Another blast from the musical past, this one starring the incredible Leslie West singing and playing lead guitar on his own original classic, which revolves around probably the tastiest rock guitar riff of all time.
I will forever be haunted by two (2) terrible regrets from my NYC years: 1) Never checking out Leslie West at any of the frequent small-club gigs he played in NYC aprés his illustrious career fronting Mountain, and 2) Likewise never troubling my sorry butt to go out and pay due and proper homage to pioneering guitar icon Les Paul at his own weekly NYC appearances at the Iridium, to which premises proud Les Paul owners from all over the world would tote their axes and form up in surprisingly orderly out-the-door-and-down-the-block queues to have Les personally sign the back of the body, the top, the pickguard, the back of the neck, the headstock, basically any surface roomy enough for him to write his name—no-charge autograph sessions on which Paul graciously spent long, wearing hours after wrapping up his set, making nary a murmur of complaint the whole while.
For further info and bare-knuckles analysis on how profoundly the Leo Fender/Les Paul competition reshaped our world, do yourself a HUGE favor and check out this tome: “The Birth of Loud: Leo Fender, Les Paul, and the Guitar-Pioneering Rivalry That Shaped Rock ‘n’ Roll.” I’ve had the ePub version on my phone ever since it first became available on Amazon Kindle, and have read it e-cover to e-cover way more than just once. If a well-written chronicle of the little-known, behind the scenes story of the guitars, the amplifiers, the brilliant men who created them, and how the fortuitously-timed confluence of those three factors transformed a musical genre derided in its infancy as just another teenybopper fad which would have no lasting significance into a cultural juggernaut whose powerful, pervasive influence gives every indication of being permanent is of even passing interest to you, you won’t go wrong by giving “The Birth of Loud” a read your own self, I assure you.
I offer no excuses for my unforgivable lassitude re: those aforementioned two regrets.
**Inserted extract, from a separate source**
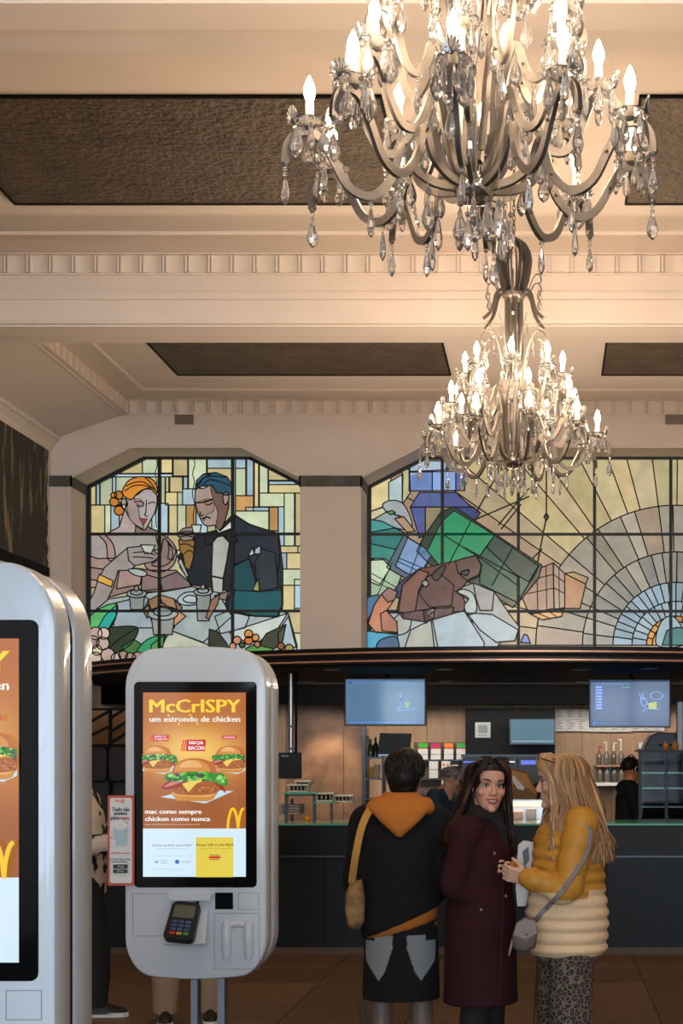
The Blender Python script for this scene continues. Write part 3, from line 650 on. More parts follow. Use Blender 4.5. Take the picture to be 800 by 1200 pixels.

Another fascinating chapter from the Mountain man’s eventful biography:
The story of Leslie West’s jam session with Jimi Hendrix
The guitarist Leslie West was a fundamental part of Mountain‘s sound, one of the most influential bands from the late 60s and early 70s. With famous songs like “Mississippi Queen” and “Never In My Life” they were the American response to the incredible Hard Rock movement that was happening in the United Kingdom.During his career the guitar player had the chance to meet many incredible musicians, including Jimi Hendrix, who died in 1970 at the age of 27.
West recalled this incredible experience in an interview with Classic Rock, after releasing his final album “Soundcheck” in 2015. “Jimi came into this nightclub in New York at, like, one in the morning. I happened to be there to see Steve Miller, who had finished and left. I’d already met Jimi in the studio at the Record Plant – we were doing Climbing! and he was doing Band Of Gypsys – so we knew each other. He came over to me and said, ‘Wanna jam, man?’ Just like that. We didn’t have any equipment there, but we had a loft about 13 blocks away, in a real deserted part of Manhattan, 36th Street, 11th Avenue.”
“So Jimi said, ‘Well, let’s get in my limo.’ My road manager lived in the loft, so we woke him up at two in the morning. He came down and opened the door and who’s standing there but Jimi Hendrix. He nearly had a heart attack. We went upstairs and we jammed, Jimi was playing bass and I was playing guitar. We just seemed to hit it off. But I think Jimi could have played with anybody. He just loved playing, and he was so cool as a guy. That’s my favourite memory of him.”
West covered a few Hendrix tracks during his career, including “Red House”. Mountain was formed in Long Island, New York back in 1969 by Leslie West, Felix Pappalardi, Steve Knight and N. D. Smart.
The article includes a video embed of said “Red House” cover—always one of my absolute favorite Hendrix tunes, which if I remember right may have been a cover its own self, an old blues chestnut copped by Hendrix and reimagined as only James Marshall Hendrix could bring off. Although this post says I’m all wet on that one.
Update! Oh, what the heck was I thinking, not going ahead and including this one also after mentioning it in such glowing terms?
This is the version I grew up listening to, off the album I had when I was but a wee bairn. There are lots of excellent live versions out there too, but I still like this rendition most. For one thing, having played and replayed the song myself so danged many times, on record and guitar both, hearing Jimi stray from the exact notes I’m accustomed to hearing him play during the opening solo is the aural equivalent of a Sykes-Fairbairn knife through the eardrum at this point.
Which, at least in all the Yew Toob vids of live “Red House” performances I’ve seen to date, the man never played that bit the same way twice; it’s different each and every time.
I don’t think Jimi played anything the same way twice.
Leslie West was more a Cream/Clapton afficionado and why not. The aforementioned Pappalardi who was in Mountain also produced Cream.